Retype only the lines running from the beginning of the entries below to the line with "# coping width", both included. Do not include pictures.

STORED DATA |
───

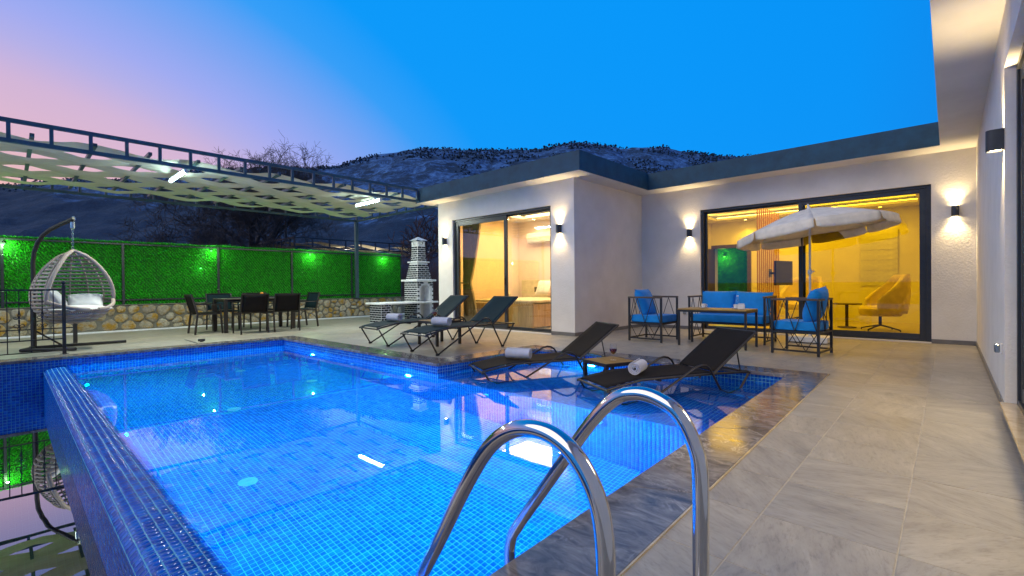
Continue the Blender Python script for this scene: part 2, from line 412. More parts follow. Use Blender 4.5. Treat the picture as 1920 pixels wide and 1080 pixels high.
# ------------------------------------------------------------------ site dimensions (metres)
YL, XR, YW, XW, XWL = 10.10, .307, 7.40, -5.244, -9.383     # living wall, right wall, bedroom front, bedroom side, bedroom far side
OW, OL, OR = .42, .505, .406                                 # roof overhangs
ZS, ZT = 3.04, 3.40                                          # soffit, roof edge top
XST = -14.0                                                  # stone wall
ZW, ZSH, ZF = -.140, -.345, -1.50                            # water, shelf, pool floor
def xin(y): return -1.105 - .0262 * y                        # pool's right inner edge
PB, PC, PD = Vector((-4.72, 5.63)), Vector((-4.79, 3.74)), Vector((-9.49, 3.67))
def yback(x): return 5.63 + (x + 4.72) * (5.75 - 5.63) / (4.72 - 1.255)
def yfront(x): return 3.74 + (x + 4.79) * .0149
YI0, YI1 = .35, .63                                          # outer and inner side of the overflow edge
CW = .31                                                     # coping width

# ------------------------------------------------------------------ ground, hills
mb = MB(); S = 1900
rx0, rx1, ry0, ry1 = -14.35, 9, -8, 17
for a in ((-S, rx0, -S, S), (rx1, S, -S, S), (rx0, rx1, -S, ry0), (rx0, rx1, ry1, S)):
    mb.face([(a[0], a[2], -.06), (a[1], a[2], -.06), (a[1], a[3], -.06), (a[0], a[3], -.06)])
tag(mb.build('ground', 'dry_ground', smooth=False), kind='structure')

FW, RT = Vector((-math.sin(.7489), math.cos(.7489), 0)), Vector((math.cos(.7489), math.sin(.7489), 0))
sky_px = [(-1500, 250), (-900, 300), (-500, 322), (-250, 340), (-100, 338), (20, 332), (110, 325), (250, 321), (380, 312), (470, 306), (540, 303), (600, 304), (650, 298), (700, 288), (730, 280), (760, 276), (800, 273), (870, 275), (940, 276), (985, 275),
          (1010, 271), (1030, 267), (1060, 260), (1085, 257), (1110, 262), (1150, 270), (1175, 277), (1215, 274), (1250, 276), (1280, 282), (1320, 288), (1390, 294), (1500, 290), (1650, 300), (1900, 330), (2600, 360), (3600, 380)]
def skyline(px):
    for (a, ya), (b, yb) in zip(sky_px, sky_px[1:]):
        if a <= px <= b: return ya + (yb - ya) * (px - a) / (b - a)
    return 380
NU, NV = 560, 130
hv = np.zeros((NU + 1, NV + 1, 3))
for i in range(NU + 1):
    px = -1500 + 5100 * i / NU; u = (px - 960) / 881.87
    zr_ = (535 - skyline(px)) / 881.87
    for j in range(NV + 1):
        q = j / NV; D = 95 + 430 * q
        if q <= .82:
            s = q / .82; h = zr_ * 447 * (.10 * s + .90 * s ** 1.45) * (1 if s > .02 else s / .02)
        else: h = zr_ * 447 * (1 - (q - .82) * 1.2) 
        p = FW * D + RT * (u * D)
        k = min(1, q * 3)
        n1 = noise.fractal(Vector((p.x * .012, p.y * .012, 3.1)), 1, 2, 5); n2 = noise.ridged_multi_fractal(Vector((p.x * .035, p.y * .035, 7.7)), .9, 2.1, 5, .8, 2)
        edge = .35 if q > .7 else 1
        h += k * (n1 * 7 * edge + (n2 - 1) * 3.4 * (.75 if q > .75 else 1))
        hv[i, j] = (p.x, p.y, max(h, 0) - 2 + 1.0)
idx = np.arange((NU + 1) * (NV + 1)).reshape(NU + 1, NV + 1)
quads = np.stack([idx[:-1, :-1], idx[1:, :-1], idx[1:, 1:], idx[:-1, 1:]], -1).reshape(-1, 4)
me = npmesh('mountain', hv.reshape(-1, 3), quads); me.polygons.foreach_set('use_smooth', [True] * len(me.polygons))
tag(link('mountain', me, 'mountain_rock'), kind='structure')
# scrub on the slopes: low-poly tufts, one mass
ico = bmesh.new(); bmesh.ops.create_icosphere(ico, subdivisions=1, radius=1); ico.verts.ensure_lookup_table(); ico.verts.index_update()
iv = np.array([v.co[:] for v in ico.verts]); itf = np.array([[v.index for v in f.verts] for f in ico.faces]); ico.free()
sv, sf = [], []; cnt = 0
for _ in range(90000):
    i = random.randint(150, 520); j = int(NV * (.12 + .73 * random.random() ** .7))
    if j >= NV: continue
    p = hv[i, j] + np.array([random.uniform(-4, 4), random.uniform(-4, 4), 0])
    dens = noise.fractal(Vector((p[0] * .03, p[1] * .03, p[2] * .03)), 1, 2, 4)
    q = j / NV
    if q < .55 or dens < .08 - (.5 if q > .77 else 0) or (i < 260 and q < .74): continue
    r = random.uniform(.25, 1.0) * (.45 + .55 * min(1, q * 1.3))
    jit = 1 + .35 * RNG.standard_normal((12, 1))
    sv.append(iv * jit * np.array([r, r, r * random.uniform(.7, 1.25)]) + p + np.array([0, 0, r * .45])); sf.append(itf + 12 * cnt); cnt += 1
tag(link('hillside_scrub', npmesh('hillside_scrub', np.concatenate(sv), np.concatenate(sf)), 'hill_shrub'), kind='stuff')

# ------------------------------------------------------------------ terrace
def clip(poly, f):
    """keep the part of a 2-D polygon where f(p) >= 0 (f affine)"""
    out = []
    for a, b in zip(poly, poly[1:] + poly[:1]):
        fa, fb = f(a), f(b)
        if fa >= 0: out.append(a)
        if (fa >= 0) != (fb >= 0):
            t_ = fa / (fa - fb); out.append((a[0] + (b[0] - a[0]) * t_, a[1] + (b[1] - a[1]) * t_))
    return out
def xo(y): return xin(y) + CW                                  # coping outlines
XCB = lambda y: -4.79 + (y - 3.74) * .037 - CW
YBK = lambda x: yback(x) + CW
YFR = lambda x: yfront(x) + CW
XDE = PD.x - CW
REG = [[lambda p: p[0] - xo(p[1])],
       [lambda p: xo(p[1]) - p[0], lambda p: p[1] - YBK(p[0]), lambda p: p[0] - XCB(p[1])],
       [lambda p: XCB(p[1]) - p[0], lambda p: p[1] - YFR(p[0])],
       [lambda p: XDE - p[0], lambda p: YFR(p[0]) - p[1]]]
terrace = mb = MB()
for reg, box in zip(REG, ((-3, XR + .3, -8, 10.4), (-6, 1, 5, 10.4), (-14.35, -4, 3, 17), (-14.35, -9, -8, 5))):
    p = [(box[0], box[2]), (box[1], box[2]), (box[1], box[3]), (box[0], box[3])]
    for f in reg: p = clip(p, f)
    if len(p) > 2:
        top = [(x, y, -.0022) for x, y in p]; n = len(p)
        mb.mesh(top + [(x, y, -.3) for x, y in p], [tuple(range(n))] + [(i, i + n, (i + 1) % n + n, (i + 1) % n) for i in range(n)])
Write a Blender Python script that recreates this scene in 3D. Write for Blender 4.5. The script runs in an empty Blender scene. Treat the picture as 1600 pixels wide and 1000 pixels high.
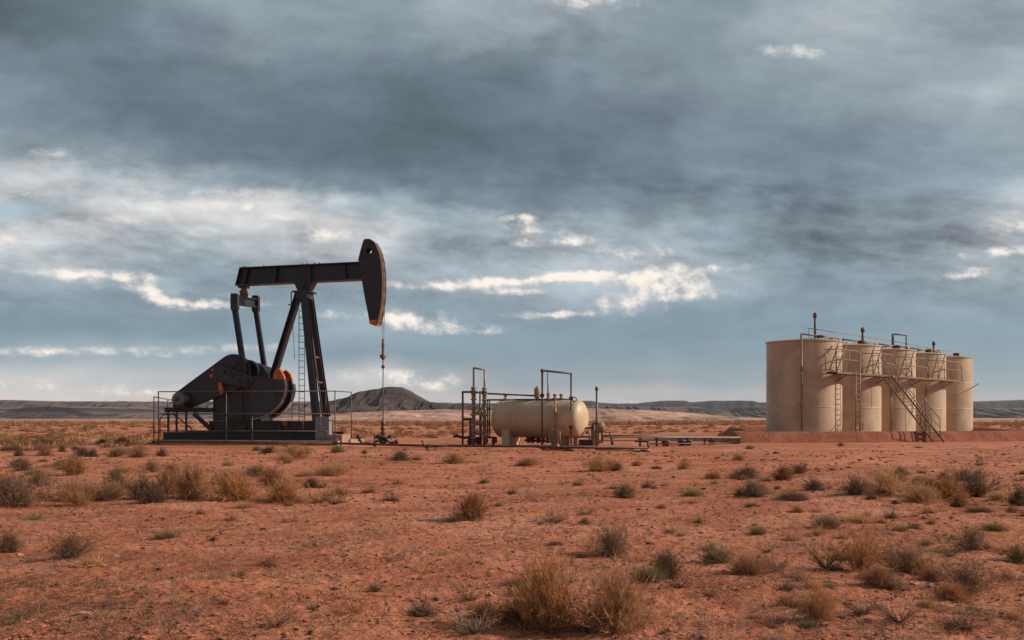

───

FINAL RESULT |
Continue the Blender Python script for this scene: part 2, from line 412. More parts follow. Use Blender 4.5. Treat the picture as 1920 pixels wide and 1080 pixels high.
# ------------------------------------------------------------------ site dimensions (metres)
YL, XR, YW, XW, XWL = 10.10, .307, 7.40, -5.244, -9.383     # living wall, right wall, bedroom front, bedroom side, bedroom far side
OW, OL, OR = .42, .505, .406                                 # roof overhangs
ZS, ZT = 3.04, 3.40                                          # soffit, roof edge top
XST = -14.0                                                  # stone wall
ZW, ZSH, ZF = -.140, -.345, -1.50                            # water, shelf, pool floor
def xin(y): return -1.105 - .0262 * y                        # pool's right inner edge
PB, PC, PD = Vector((-4.72, 5.63)), Vector((-4.79, 3.74)), Vector((-9.49, 3.67))
def yback(x): return 5.63 + (x + 4.72) * (5.75 - 5.63) / (4.72 - 1.255)
def yfront(x): return 3.74 + (x + 4.79) * .0149
YI0, YI1 = .35, .63                                          # outer and inner side of the overflow edge
CW = .31                                                     # coping width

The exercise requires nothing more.